Il est désormais rare que l’on exhume un cadavre intact d’une victime de Srebrenica. «Nous sommes heureux lorsque nous recevons même un os isolé», note Nura Begovic. Cette femme active au sein de l’association de victimes «Femmes de Srebrenica» de Tuzla a perdu son père, son seul frère, son beau-père et une dizaine d’autres parents dans le massacre.

«C’est si important de pouvoir enterrer nos morts et d’avoir une tombe pour pouvoir se recueillir». Nura Begovic a pu enterrer six des siens. Elle n’a aucune trace des autres disparus.

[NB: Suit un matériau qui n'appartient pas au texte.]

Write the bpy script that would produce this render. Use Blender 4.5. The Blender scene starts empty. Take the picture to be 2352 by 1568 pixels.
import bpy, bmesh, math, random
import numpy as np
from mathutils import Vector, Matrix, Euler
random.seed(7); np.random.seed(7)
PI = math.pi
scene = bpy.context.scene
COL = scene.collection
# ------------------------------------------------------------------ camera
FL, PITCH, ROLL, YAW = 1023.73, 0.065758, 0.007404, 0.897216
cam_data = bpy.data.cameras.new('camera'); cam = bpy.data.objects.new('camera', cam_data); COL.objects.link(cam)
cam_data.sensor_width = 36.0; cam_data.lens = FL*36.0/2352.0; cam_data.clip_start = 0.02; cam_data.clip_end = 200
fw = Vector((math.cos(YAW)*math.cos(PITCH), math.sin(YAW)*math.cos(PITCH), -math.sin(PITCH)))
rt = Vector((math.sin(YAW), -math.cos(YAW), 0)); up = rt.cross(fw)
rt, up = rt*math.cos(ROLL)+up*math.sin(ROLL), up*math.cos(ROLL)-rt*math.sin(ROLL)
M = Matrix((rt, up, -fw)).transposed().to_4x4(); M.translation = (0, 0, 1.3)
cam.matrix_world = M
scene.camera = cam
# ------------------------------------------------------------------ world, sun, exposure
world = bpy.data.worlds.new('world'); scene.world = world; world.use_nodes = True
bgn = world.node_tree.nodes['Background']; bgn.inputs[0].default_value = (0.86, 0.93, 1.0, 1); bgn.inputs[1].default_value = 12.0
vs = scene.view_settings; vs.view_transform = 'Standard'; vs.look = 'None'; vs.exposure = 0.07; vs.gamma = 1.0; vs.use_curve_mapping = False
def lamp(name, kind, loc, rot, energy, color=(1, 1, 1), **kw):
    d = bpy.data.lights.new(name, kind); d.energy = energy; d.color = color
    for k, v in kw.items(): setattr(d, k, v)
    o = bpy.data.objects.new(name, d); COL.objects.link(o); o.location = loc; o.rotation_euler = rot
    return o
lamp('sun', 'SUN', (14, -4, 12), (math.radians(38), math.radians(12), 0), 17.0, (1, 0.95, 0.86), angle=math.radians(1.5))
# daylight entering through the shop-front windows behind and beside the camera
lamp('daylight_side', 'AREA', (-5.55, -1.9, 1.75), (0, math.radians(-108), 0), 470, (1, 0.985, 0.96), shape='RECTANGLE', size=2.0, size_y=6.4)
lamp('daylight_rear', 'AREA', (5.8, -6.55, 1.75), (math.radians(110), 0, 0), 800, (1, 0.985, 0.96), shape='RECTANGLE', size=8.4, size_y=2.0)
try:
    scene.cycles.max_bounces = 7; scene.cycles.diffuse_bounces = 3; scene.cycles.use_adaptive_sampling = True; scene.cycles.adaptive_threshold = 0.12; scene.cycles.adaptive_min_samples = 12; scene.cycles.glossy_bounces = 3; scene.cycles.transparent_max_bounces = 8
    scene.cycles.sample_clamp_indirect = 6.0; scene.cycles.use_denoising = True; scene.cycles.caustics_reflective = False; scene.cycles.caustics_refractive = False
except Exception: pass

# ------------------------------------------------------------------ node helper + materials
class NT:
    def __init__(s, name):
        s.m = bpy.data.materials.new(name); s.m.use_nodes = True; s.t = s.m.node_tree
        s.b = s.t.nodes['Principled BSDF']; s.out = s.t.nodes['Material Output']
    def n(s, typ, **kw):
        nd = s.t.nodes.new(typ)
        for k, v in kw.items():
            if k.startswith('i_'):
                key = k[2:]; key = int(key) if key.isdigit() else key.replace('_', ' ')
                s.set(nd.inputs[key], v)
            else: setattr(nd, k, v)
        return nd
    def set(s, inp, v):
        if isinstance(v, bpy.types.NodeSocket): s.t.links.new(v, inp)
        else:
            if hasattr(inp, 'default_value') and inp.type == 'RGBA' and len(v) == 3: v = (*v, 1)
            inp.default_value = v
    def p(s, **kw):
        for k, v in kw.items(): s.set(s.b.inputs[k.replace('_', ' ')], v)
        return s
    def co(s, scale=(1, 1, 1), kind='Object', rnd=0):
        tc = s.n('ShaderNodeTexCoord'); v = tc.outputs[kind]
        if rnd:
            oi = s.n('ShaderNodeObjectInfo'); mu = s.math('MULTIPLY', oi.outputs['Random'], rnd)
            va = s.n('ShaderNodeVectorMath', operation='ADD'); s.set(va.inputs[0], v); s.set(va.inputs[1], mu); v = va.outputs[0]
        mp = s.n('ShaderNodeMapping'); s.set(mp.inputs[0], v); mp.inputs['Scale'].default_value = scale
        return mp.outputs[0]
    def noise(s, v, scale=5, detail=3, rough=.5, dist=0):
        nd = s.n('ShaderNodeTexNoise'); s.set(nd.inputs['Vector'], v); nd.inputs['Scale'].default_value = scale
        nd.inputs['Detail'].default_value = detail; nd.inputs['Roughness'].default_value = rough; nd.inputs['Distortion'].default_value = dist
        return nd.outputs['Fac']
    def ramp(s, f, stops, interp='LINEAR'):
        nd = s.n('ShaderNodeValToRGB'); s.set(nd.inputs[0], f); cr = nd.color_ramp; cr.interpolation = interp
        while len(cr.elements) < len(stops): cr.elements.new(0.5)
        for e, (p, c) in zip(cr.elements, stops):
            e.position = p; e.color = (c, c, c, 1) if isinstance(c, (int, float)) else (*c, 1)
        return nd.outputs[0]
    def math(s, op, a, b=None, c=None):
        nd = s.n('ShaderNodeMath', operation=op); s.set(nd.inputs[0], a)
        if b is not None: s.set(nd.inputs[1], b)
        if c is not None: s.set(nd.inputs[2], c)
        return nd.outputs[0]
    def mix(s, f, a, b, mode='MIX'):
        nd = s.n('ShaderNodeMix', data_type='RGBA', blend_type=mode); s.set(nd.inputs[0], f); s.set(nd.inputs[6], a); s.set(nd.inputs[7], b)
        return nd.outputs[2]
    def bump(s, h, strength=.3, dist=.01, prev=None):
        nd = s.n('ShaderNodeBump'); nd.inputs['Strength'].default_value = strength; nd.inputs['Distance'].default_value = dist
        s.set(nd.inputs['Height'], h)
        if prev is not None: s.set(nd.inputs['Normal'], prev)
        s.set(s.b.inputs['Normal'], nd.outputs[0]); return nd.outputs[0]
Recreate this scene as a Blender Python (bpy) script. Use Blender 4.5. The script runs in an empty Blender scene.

Norbert Rütsche, Tuzla, swissinfo.ch
(Traduction de l’allemand: Ariane Gigon)

Créée en 1996 à l’initiative de l’ancien président américain Bill Clinton, la Commission internationale pour les personnes disparues (ICMP) s’est fixée comme objectif d’identifier, jusqu’à fin 2010, les restes de 20’000 personnes disparues sur les territoires de l’ancienne Yougoslavie.

Des quelque 40’000 personnes annoncées comme disparues à la fin de la guerre, il manque encore environ 14’000, dont 10’000 dans la seule Bosnie-Herzégovine.

Grâce à son expérience, l’ICMP est aussi intervenue pour identifier des victimes après les tsunamis en Asie ou l’ouragan Katrina aux Etats-Unis.

Depuis 2008, l’ICMP dispose aussi d’un bureau de formation en Irak.

Depuis 2000, l’ICMP dispose, pour son travail en ex-Yougoslavie, d’un budget annuel d’environ 8 millions de dollars en moyenne.

Elle est principalement financée par les Etats, surtout européens et américains. Les plus grands bailleurs de fonds sont les Etats-Unis, les Pays-Bas et la Grande-Bretagne.

La Suisse soutient l’ICMP depuis plusieurs années: jusqu’ici, la Confédération a mis près de 900’000 francs à disposition.